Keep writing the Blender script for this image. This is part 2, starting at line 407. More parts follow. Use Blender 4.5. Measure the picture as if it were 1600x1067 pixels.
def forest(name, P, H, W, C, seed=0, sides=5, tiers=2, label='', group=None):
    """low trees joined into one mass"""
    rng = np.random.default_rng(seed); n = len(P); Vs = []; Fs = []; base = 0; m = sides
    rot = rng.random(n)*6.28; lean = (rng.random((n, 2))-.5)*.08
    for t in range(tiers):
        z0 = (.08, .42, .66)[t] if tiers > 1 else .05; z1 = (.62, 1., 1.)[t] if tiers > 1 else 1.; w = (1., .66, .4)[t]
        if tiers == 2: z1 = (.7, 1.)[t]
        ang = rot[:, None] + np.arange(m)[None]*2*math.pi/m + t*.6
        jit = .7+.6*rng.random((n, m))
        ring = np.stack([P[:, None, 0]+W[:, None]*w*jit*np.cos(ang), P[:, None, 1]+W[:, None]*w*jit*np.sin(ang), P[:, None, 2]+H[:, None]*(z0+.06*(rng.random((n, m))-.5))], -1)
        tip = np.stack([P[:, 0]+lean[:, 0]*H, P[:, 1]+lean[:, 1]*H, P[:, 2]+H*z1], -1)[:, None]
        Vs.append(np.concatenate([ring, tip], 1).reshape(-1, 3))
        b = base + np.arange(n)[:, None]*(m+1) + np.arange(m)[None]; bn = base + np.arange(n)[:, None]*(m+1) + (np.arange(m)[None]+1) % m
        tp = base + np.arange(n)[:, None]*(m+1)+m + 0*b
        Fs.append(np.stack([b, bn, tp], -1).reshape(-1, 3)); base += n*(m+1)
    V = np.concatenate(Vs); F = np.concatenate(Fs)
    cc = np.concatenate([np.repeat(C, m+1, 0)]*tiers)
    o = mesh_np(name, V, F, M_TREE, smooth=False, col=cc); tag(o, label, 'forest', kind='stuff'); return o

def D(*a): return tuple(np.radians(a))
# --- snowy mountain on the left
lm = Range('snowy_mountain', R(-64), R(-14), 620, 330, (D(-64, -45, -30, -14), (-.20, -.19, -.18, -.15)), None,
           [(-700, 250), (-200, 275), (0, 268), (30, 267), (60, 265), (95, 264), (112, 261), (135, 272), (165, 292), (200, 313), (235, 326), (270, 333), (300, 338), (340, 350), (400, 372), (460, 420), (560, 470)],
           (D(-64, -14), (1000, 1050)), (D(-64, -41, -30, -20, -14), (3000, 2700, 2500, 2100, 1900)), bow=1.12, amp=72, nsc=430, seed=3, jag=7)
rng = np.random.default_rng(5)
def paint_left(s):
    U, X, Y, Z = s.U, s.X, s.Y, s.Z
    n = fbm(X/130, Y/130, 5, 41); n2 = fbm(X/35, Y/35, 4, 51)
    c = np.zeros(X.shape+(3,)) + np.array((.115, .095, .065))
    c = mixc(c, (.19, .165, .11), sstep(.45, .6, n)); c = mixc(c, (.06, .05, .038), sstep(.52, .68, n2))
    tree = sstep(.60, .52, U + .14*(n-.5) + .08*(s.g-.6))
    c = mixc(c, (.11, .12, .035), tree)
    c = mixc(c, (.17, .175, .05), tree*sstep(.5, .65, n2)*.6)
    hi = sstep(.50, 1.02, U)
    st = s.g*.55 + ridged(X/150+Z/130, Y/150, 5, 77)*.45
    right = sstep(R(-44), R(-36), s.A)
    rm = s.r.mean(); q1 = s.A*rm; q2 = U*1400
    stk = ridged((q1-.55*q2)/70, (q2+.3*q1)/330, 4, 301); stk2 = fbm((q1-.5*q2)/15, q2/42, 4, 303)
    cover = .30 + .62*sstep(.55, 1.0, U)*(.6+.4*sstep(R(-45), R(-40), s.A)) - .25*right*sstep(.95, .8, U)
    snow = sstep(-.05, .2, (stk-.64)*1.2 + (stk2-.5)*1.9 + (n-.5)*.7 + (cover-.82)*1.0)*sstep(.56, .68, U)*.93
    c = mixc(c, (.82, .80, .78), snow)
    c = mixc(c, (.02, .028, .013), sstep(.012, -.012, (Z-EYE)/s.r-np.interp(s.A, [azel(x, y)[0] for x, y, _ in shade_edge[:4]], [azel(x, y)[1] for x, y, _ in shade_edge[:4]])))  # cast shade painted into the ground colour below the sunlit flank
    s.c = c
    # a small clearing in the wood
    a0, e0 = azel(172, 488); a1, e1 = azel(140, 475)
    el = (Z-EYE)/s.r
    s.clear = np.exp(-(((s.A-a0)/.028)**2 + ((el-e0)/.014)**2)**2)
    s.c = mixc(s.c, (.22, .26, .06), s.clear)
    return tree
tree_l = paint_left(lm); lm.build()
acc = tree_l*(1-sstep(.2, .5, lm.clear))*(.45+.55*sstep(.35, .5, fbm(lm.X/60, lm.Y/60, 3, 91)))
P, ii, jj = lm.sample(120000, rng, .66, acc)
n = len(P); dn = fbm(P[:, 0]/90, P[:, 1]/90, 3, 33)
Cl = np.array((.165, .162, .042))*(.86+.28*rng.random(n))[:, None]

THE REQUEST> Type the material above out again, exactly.

EXERCISE RESPONSE>
Keep writing the Blender script for this image. This is part 2, starting at line 407. More parts follow. Use Blender 4.5. Measure the picture as if it were 1600x1067 pixels.
def forest(name, P, H, W, C, seed=0, sides=5, tiers=2, label='', group=None):
    """low trees joined into one mass"""
    rng = np.random.default_rng(seed); n = len(P); Vs = []; Fs = []; base = 0; m = sides
    rot = rng.random(n)*6.28; lean = (rng.random((n, 2))-.5)*.08
    for t in range(tiers):
        z0 = (.08, .42, .66)[t] if tiers > 1 else .05; z1 = (.62, 1., 1.)[t] if tiers > 1 else 1.; w = (1., .66, .4)[t]
        if tiers == 2: z1 = (.7, 1.)[t]
        ang = rot[:, None] + np.arange(m)[None]*2*math.pi/m + t*.6
        jit = .7+.6*rng.random((n, m))
        ring = np.stack([P[:, None, 0]+W[:, None]*w*jit*np.cos(ang), P[:, None, 1]+W[:, None]*w*jit*np.sin(ang), P[:, None, 2]+H[:, None]*(z0+.06*(rng.random((n, m))-.5))], -1)
        tip = np.stack([P[:, 0]+lean[:, 0]*H, P[:, 1]+lean[:, 1]*H, P[:, 2]+H*z1], -1)[:, None]
        Vs.append(np.concatenate([ring, tip], 1).reshape(-1, 3))
        b = base + np.arange(n)[:, None]*(m+1) + np.arange(m)[None]; bn = base + np.arange(n)[:, None]*(m+1) + (np.arange(m)[None]+1) % m
        tp = base + np.arange(n)[:, None]*(m+1)+m + 0*b
        Fs.append(np.stack([b, bn, tp], -1).reshape(-1, 3)); base += n*(m+1)
    V = np.concatenate(Vs); F = np.concatenate(Fs)
    cc = np.concatenate([np.repeat(C, m+1, 0)]*tiers)
    o = mesh_np(name, V, F, M_TREE, smooth=False, col=cc); tag(o, label, 'forest', kind='stuff'); return o

def D(*a): return tuple(np.radians(a))
# --- snowy mountain on the left
lm = Range('snowy_mountain', R(-64), R(-14), 620, 330, (D(-64, -45, -30, -14), (-.20, -.19, -.18, -.15)), None,
           [(-700, 250), (-200, 275), (0, 268), (30, 267), (60, 265), (95, 264), (112, 261), (135, 272), (165, 292), (200, 313), (235, 326), (270, 333), (300, 338), (340, 350), (400, 372), (460, 420), (560, 470)],
           (D(-64, -14), (1000, 1050)), (D(-64, -41, -30, -20, -14), (3000, 2700, 2500, 2100, 1900)), bow=1.12, amp=72, nsc=430, seed=3, jag=7)
rng = np.random.default_rng(5)
def paint_left(s):
    U, X, Y, Z = s.U, s.X, s.Y, s.Z
    n = fbm(X/130, Y/130, 5, 41); n2 = fbm(X/35, Y/35, 4, 51)
    c = np.zeros(X.shape+(3,)) + np.array((.115, .095, .065))
    c = mixc(c, (.19, .165, .11), sstep(.45, .6, n)); c = mixc(c, (.06, .05, .038), sstep(.52, .68, n2))
    tree = sstep(.60, .52, U + .14*(n-.5) + .08*(s.g-.6))
    c = mixc(c, (.11, .12, .035), tree)
    c = mixc(c, (.17, .175, .05), tree*sstep(.5, .65, n2)*.6)
    hi = sstep(.50, 1.02, U)
    st = s.g*.55 + ridged(X/150+Z/130, Y/150, 5, 77)*.45
    right = sstep(R(-44), R(-36), s.A)
    rm = s.r.mean(); q1 = s.A*rm; q2 = U*1400
    stk = ridged((q1-.55*q2)/70, (q2+.3*q1)/330, 4, 301); stk2 = fbm((q1-.5*q2)/15, q2/42, 4, 303)
    cover = .30 + .62*sstep(.55, 1.0, U)*(.6+.4*sstep(R(-45), R(-40), s.A)) - .25*right*sstep(.95, .8, U)
    snow = sstep(-.05, .2, (stk-.64)*1.2 + (stk2-.5)*1.9 + (n-.5)*.7 + (cover-.82)*1.0)*sstep(.56, .68, U)*.93
    c = mixc(c, (.82, .80, .78), snow)
    c = mixc(c, (.02, .028, .013), sstep(.012, -.012, (Z-EYE)/s.r-np.interp(s.A, [azel(x, y)[0] for x, y, _ in shade_edge[:4]], [azel(x, y)[1] for x, y, _ in shade_edge[:4]])))  # cast shade painted into the ground colour below the sunlit flank
    s.c = c
    # a small clearing in the wood
    a0, e0 = azel(172, 488); a1, e1 = azel(140, 475)
    el = (Z-EYE)/s.r
    s.clear = np.exp(-(((s.A-a0)/.028)**2 + ((el-e0)/.014)**2)**2)
    s.c = mixc(s.c, (.22, .26, .06), s.clear)
    return tree
tree_l = paint_left(lm); lm.build()
acc = tree_l*(1-sstep(.2, .5, lm.clear))*(.45+.55*sstep(.35, .5, fbm(lm.X/60, lm.Y/60, 3, 91)))
P, ii, jj = lm.sample(120000, rng, .66, acc)
n = len(P); dn = fbm(P[:, 0]/90, P[:, 1]/90, 3, 33)
Cl = np.array((.165, .162, .042))*(.86+.28*rng.random(n))[:, None]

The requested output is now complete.